The nominal reason for their comeback show was that their new album, Nonetheless, was released last month. It reached number two in the UK charts—their highest position since the mid-1990s—and was critically acclaimed, with many (including this correspondent) believing it to be their finest work since 2006’s still glorious, still underrated Fundamental, which was produced by Trevor Horn and showed the Boys dropping their usual ironic detachment to embrace a justified fury at many of the civil liberties infringements of the late-era Blair and Bush governments.
On Fundamental’s mighty closing song, “Integral”, a direct attack on ID cards, Tennant sang with bracing anger: “If you’ve done nothing wrong, you’ve got nothing to fear / If you’ve something to hide, you shouldn’t even be here.” Once, Tennant and Lowe were closely associated with Blair and New Labour; as time went on, their disillusionment became so complete that another song on the album, “I’m With Stupid”, directly attacked the Blair-Bush relationship, not-so-implicitly portraying the British PM as a gormless, grinning lackey of the American president.

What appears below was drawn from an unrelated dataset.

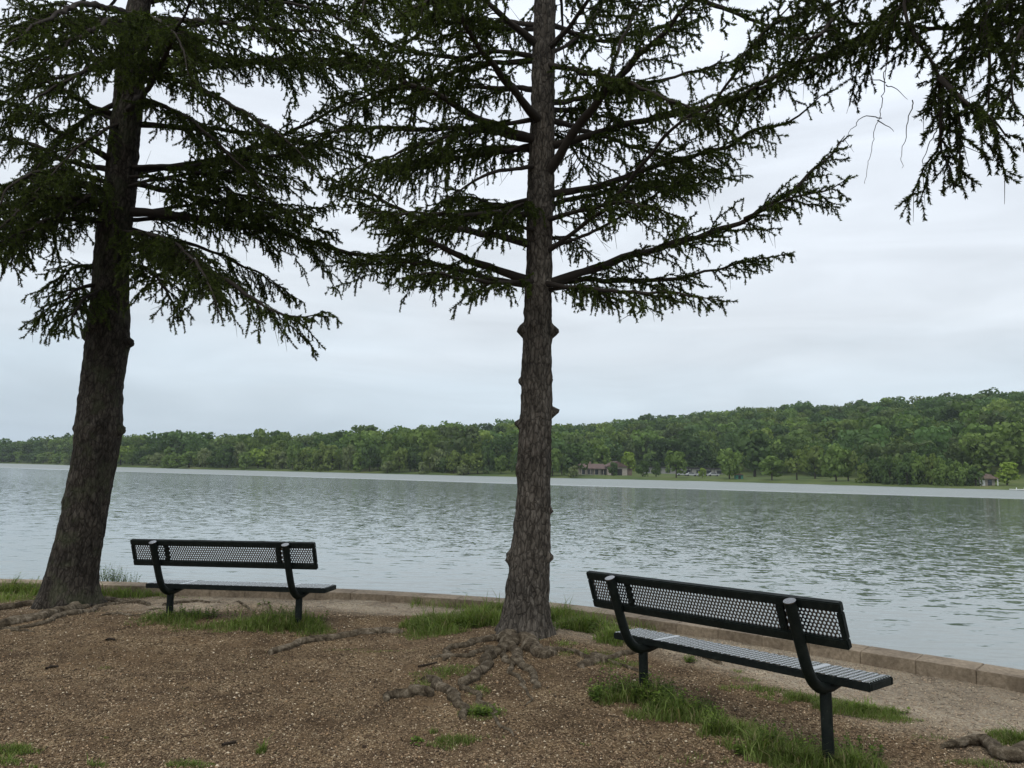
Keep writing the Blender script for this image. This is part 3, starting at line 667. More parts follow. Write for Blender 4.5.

Their return has fortuitously coincided with a sea change in British politics, and the realisation that, unless the polls are horrendously inaccurate, we shall soon have the country’s first Labour government in 14 years. This is not a prospect that Tennant—traditionally the duo’s hyper-articulate spokesman—appears to relish with excitement. He recently admitted to the New Statesman that “There’s a desire for trust rather than ideology, which Starmer represents perfectly,” but also sighed at the lowered expectations that our likely next prime minister will come with, saying “the Labour project could do with an infusion of idealism.” From this left-leaning, unashamedly cerebral act, mild enthusiasm—the sound of one hand clapping—is the most that Starmer and his colleagues can expect.

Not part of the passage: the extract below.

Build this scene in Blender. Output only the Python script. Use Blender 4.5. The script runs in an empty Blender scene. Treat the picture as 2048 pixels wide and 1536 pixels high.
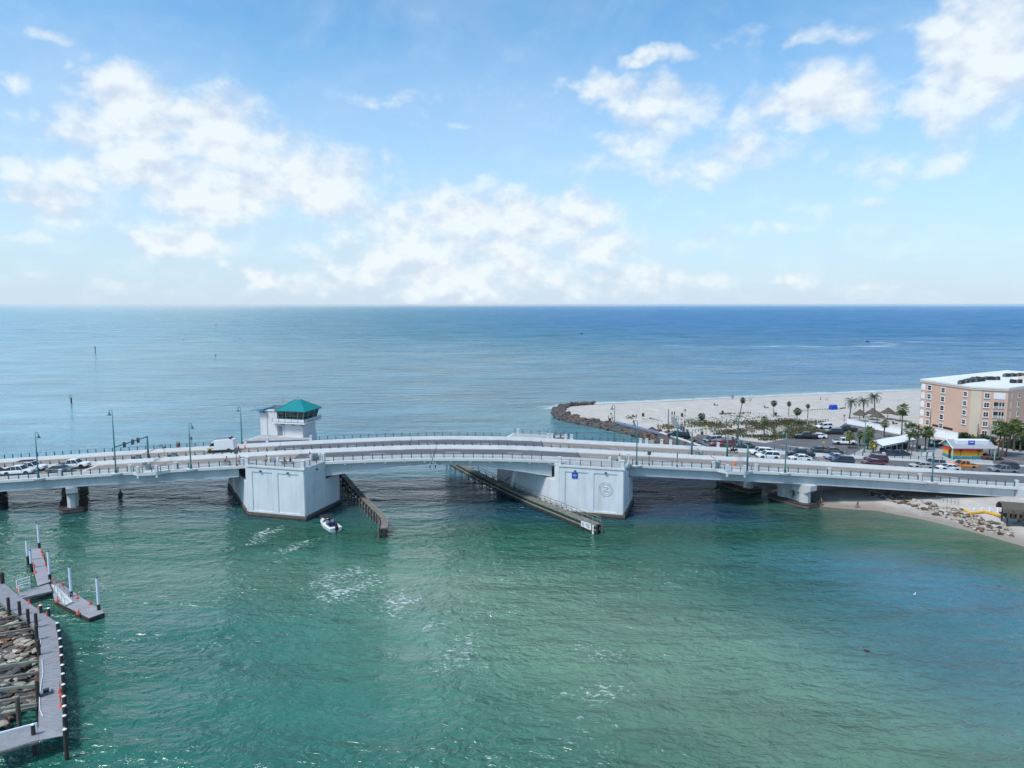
import bpy, bmesh, math, random
import numpy as np
from mathutils import Vector, Matrix
random.seed(7); rng = np.random.default_rng(7)
S = bpy.context.scene
COL = S.collection
R = math.radians

# ------------------------------------------------------------------ camera, sky, sun, exposure
CAM_H, FOC = 39.0, 1420.0                     # metres above the water; focal length in photo pixels (2048 wide)
PITCH = math.atan(161/FOC)
cd = bpy.data.cameras.new('camera'); cam = bpy.data.objects.new('camera', cd); COL.objects.link(cam)
cam.location = (0, 0, CAM_H); cam.rotation_euler = (math.pi/2-PITCH, 0, 0)
cd.sensor_width = 36.0; cd.lens = 36.0*FOC/2048; cd.clip_end = 200000; cd.clip_start = .5
S.camera = cam
SUN_AZ, SUN_EL = R(-128), R(57)               # azimuth clockwise from the view axis
W = bpy.data.worlds.new('World'); S.world = W; W.use_nodes = True
sun = bpy.data.lights.new('sun', 'SUN'); sun.energy = 2.6; sun.angle = R(14); sun.color = (1, .965, .91)
so = bpy.data.objects.new('sun', sun); COL.objects.link(so)
so.rotation_euler = (math.pi/2-SUN_EL, 0, -SUN_AZ+math.pi)
sd = Vector((math.sin(SUN_AZ)*math.cos(SUN_EL), math.cos(SUN_AZ)*math.cos(SUN_EL), math.sin(SUN_EL)))
so.rotation_euler = sd.to_track_quat('Z', 'Y').to_euler()
so['kind'] = 'helper'
S.view_settings.view_transform = 'Standard'; S.view_settings.look = 'None'
S.view_settings.exposure = .35; S.view_settings.gamma = 1.0
S.cycles.use_denoising = True
S.cycles.max_bounces = 6; S.cycles.diffuse_bounces = 3; S.cycles.glossy_bounces = 3
S.cycles.transparent_max_bounces = 6
S.cycles.sample_clamp_indirect = 6

# ------------------------------------------------------------------ geometry of the photograph: pixel -> place
_c, _s = math.cos(PITCH), math.sin(PITCH)
def ray(px, py):
    dx, dy = (px-1024)/FOC, (768-py)/FOC
    return dx, _c+dy*_s, -_s+dy*_c
def at(px, py, z=0.0):
    d = ray(px, py); t = (z-CAM_H)/d[2]
    return (d[0]*t, d[1]*t, z)
def BY(X): return 132+.03*X                     # near edge of the bridge in plan
_kx = np.array([-150,-130,-95,-74,-50,-36,-25,-15,0,8,22,45,62,81,98,112,130,170.])
_kz = np.array([3.0,4.3,6.35,7.6,8.85,9.45,9.85,10.05,9.8,9.4,8.55,7.2,6.15,4.8,3.55,2.75,2.35,2.2])
_sx = np.linspace(-150,170,641); _sz = np.interp(_sx,_kx,_kz)
_ker = np.hanning(33); _ker/=_ker.sum(); _pz = np.pad(_sz,16,mode='edge'); _sz = np.convolve(_pz,_ker,mode='valid')
def zd(X): return float(np.interp(X,_sx,_sz))
def bp(X, off, dz=0.0): return Vector((X-.03*off, BY(X)+off, zd(X)+dz))
def on_bridge(px, off):
    X = 0.0
    for _ in range(12):
        p = bp(X, off); f = p.y*_c-(p.z-CAM_H)*_s
        X += ((px-1024)*f/FOC)-p.x
    return X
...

Certainly, Nonetheless is not an album that wears its social engagement on its sleeve, for the most part. Many of its lyrics return to Tennant’s default position of a sighing, Housman-meets-Larkin regret that all of those around him have found love and happiness, which came “just too late for me.” The song “Why am I dancing?” might be a classic Pet Shop Boys song musically, with its pulsing synths and stirring brass introduction, but the lyrics, once again, see Tennant’s arch narrator look around the club and feel wholly isolated. As he asks in the chorus, “Why am I dancing / When I’m here alone? / I can feel the tears in my eyes / My comfort zone.”

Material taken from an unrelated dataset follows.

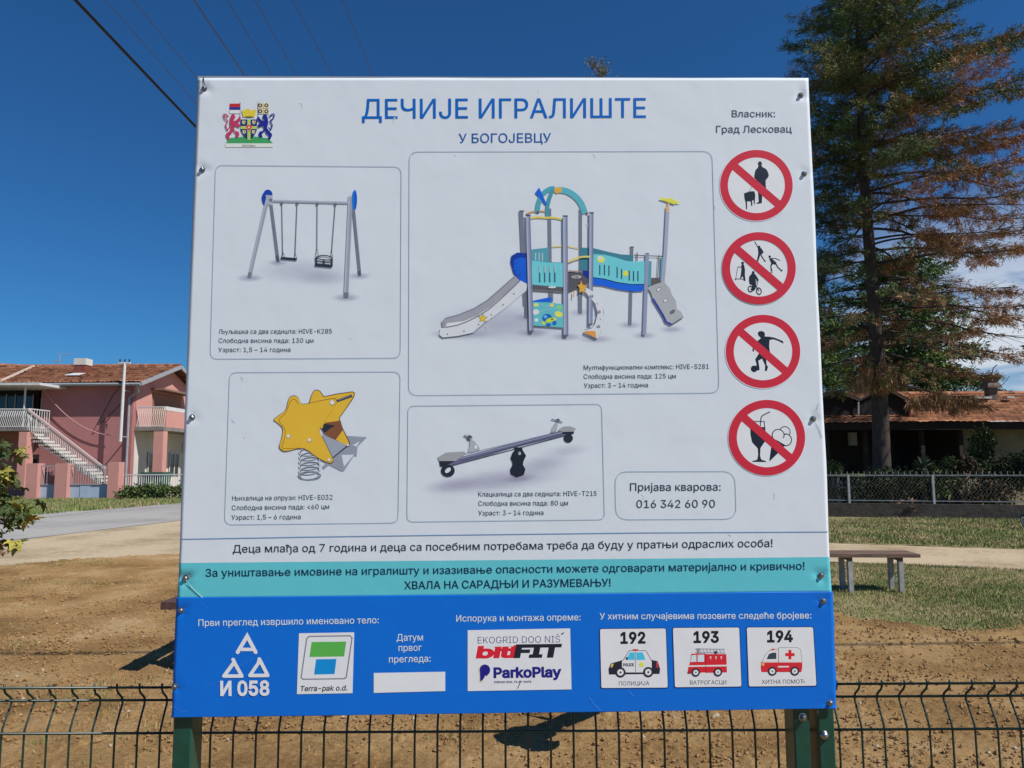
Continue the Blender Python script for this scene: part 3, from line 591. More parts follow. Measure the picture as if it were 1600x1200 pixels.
p.line([(190, 596), (300, 575), (430, 520), (560, 440), (700, 315), (812, 208)], 10, (112, 116, 128), smooth=2).poly([(205, 562), (340, 547), (440, 510), (300, 570), (200, 590)], (206, 210, 220)).line([(140, 660), (170, 682), (300, 668), (420, 642), (540, 540)], 5, (96, 100, 118)).line([(170, 545), (182, 595)], 22, (136, 140, 152))
for x, y in ((208, 652), (346, 628), (468, 572), (574, 492), (672, 408), (762, 316)): p.ell(x, y, 7, 6, (110, 116, 132))
def star(cx, cy, r_, rot, col, sq=1.0, inner=.48): return [(cx+(r_ if k % 2 == 0 else r_*inner)*math.cos(rot+k*math.pi/5), cy+sq*(r_ if k % 2 == 0 else r_*inner)*math.sin(rot+k*math.pi/5)) for k in range(10)]
p.poly(star(503, 520, 44, -1.5, 0, .95), (120, 90, 60)).poly(star(503, 520, 38, -1.5, 0, .95), (236, 178, 60))
# decks
p.poly([(912, 250), (1180, 268), (1215, 130), (1330, 140), (1395, 215), (1300, 270), (1215, 306), (1180, 308), (915, 290)], (84, 82, 92)).line([(915, 282), (1180, 302)], 12, (106, 102, 108)).ell(1283, 175, 40, 12, (190, 192, 200)).ell(1283, 175, 26, 7, (110, 108, 116))
for k in range(4): p.line([(1225+k*30, 150+k*12), (1240+k*32, 262-k*6)], 3, (68, 66, 76))
p.poly([(1330, 125), (1400, 125), (1400, 210), (1340, 160)], BD)
# bridge
p.poly(L4([(410, 950), (520, 965), (640, 1000), (760, 1012), (892, 1008), (892, 1076), (800, 1082), (640, 1060), (500, 1025), (408, 1020)]), (20, 92, 210), 0).poly(L4([(412, 722), (520, 728), (620, 752), (720, 785), (800, 795), (905, 790), (905, 1008), (780, 1010), (640, 990), (520, 958), (410, 945)]), T1)
p.line(L4([(412, 947), (520, 962), (640, 995), (780, 1014), (900, 1012)]), 6, (14, 30, 60))
for x, y0, y1 in ((474, 825, 925), (518, 825, 925), (562, 832, 932), (640, 845, 950), (683, 865, 962), (757, 880, 978), (798, 885, 982), (840, 885, 982)): p.line(L4([(x, y0), (x, y1)]), 9, (24, 48, 70))
p.ell(*v4(484, 772), 34, 28, (206, 214, 90), rot=.5).ell(*v4(478, 760), 22, 14, (190, 210, 220), rot=.5).poly(star(*v4(722, 908), 28, .2, 0, 1, .7), (214, 206, 70)).poly(L4([(905, 790), (972, 790), (965, 1030), (905, 1008)]), T2)
# right platform
p.poly(L4([(968, 950), (1085, 950), (1090, 990), (968, 1030)]), (92, 84, 90)).line(L4([(800, 732), (1090, 745)]), 6, DK).line(L4([(832, 708), (832, 790)]), 8, DK).line(L4([(1043, 730), (1030, 950)]), 6, DK).poly(L4([(1062, 750), (1092, 752), (1085, 985), (1055, 975)]), T2)
p.line(L4([(1126, 290), (1105, 700), (1078, 1010)]), 30, (150, 158, 182)).line(L4([(1126, 265), (1124, 315)]), 26, (206, 164, 110)).line(L4([(1136, 225), (1126, 270)]), 12, (206, 164, 100)).poly(L4([(1045, 192), (1068, 180), (1130, 190), (1160, 182), (1200, 208), (1262, 230), (1200, 235), (1190, 245), (1140, 225), (1110, 215)]), (226, 206, 70))
p.line(L4([(930, 720), (905, 1430), (900, 1500)]), 30, (134, 142, 172)).line(L4([(912, 718), (948, 718)]), 8, (70, 76, 92))
cr = lambda x, y: ((880+x/6.154-660)*5.333, (470+y/6.154-400)*5.333)
p.poly(L4([(930, 1045), (1000, 1015), (1090, 985), (1150, 1060), (1165, 1110), (1205, 1170)])+[cr(1090, 80), cr(1130, 105), cr(1155, 155), cr(1040, 228), cr(1005, 215), cr(960, 140), cr(905, 50), cr(860, -20)]+L4([(985, 1150), (965, 1090)]), (160, 164, 172)).line([cr(862, -20), cr(905, 50), cr(960, 140), cr(990, 205), cr(1040, 228)], 13, (28, 54, 160)).line([cr(1040, 230), cr(1155, 157)], 5, (60, 64, 80))
for q in (v4(1040, 1062), v4(1105, 1168)): p.ell(*q, 24, 14, (90, 94, 108), rot=-.5).ell(*q, 18, 10, (214, 218, 228), rot=-.5)
p.ell(*cr(1048, 108), 26, 15, (96, 100, 112), rot=-.6)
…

It would be too easy to suggest that the Pet Shop Boys have retreated into their comfort zone with the excellent Nonetheless, but only the penultimate track, “Bullet for Narcissus”, has any political overtones, and even then its target is vague, being a character of whom Tennant declares “The Narcissus, his power is his dream / His politics are simply mean / He doesn’t trust what he hasn’t seen / He’s so banal, he’s made it mainstream.” All apt, all witty enough, but it’s a far cry from “Integral”, let alone their Thatcherite-baiting 1986 anthem “Opportunities (Let’s Make Lots of Money)”, which was, with crushing inevitability, taken up as a statement of intent by the bankers and financiers whom it was intended to satirise. “Opportunities” was, of course, on the setlist for their Koko show, and the chorus was roared back by the well-heeled North London crowd who had shelled out the best part of £100 for their tickets.
The return of the gloriously literate and mischievous Pet Shop Boys into the public arena is always welcome; their wry presence on the sidelines in a year that promises change, in whatever form, just feels necessary. And whether the Starmer administration offers dull but dogged competence or a continuation of the soap-opera style outrageousness that has defined politics over the past few years, you can count on Tennant and Lowe having opinions about it. If they choose to express them in music, it will make for a song very much worth listening to.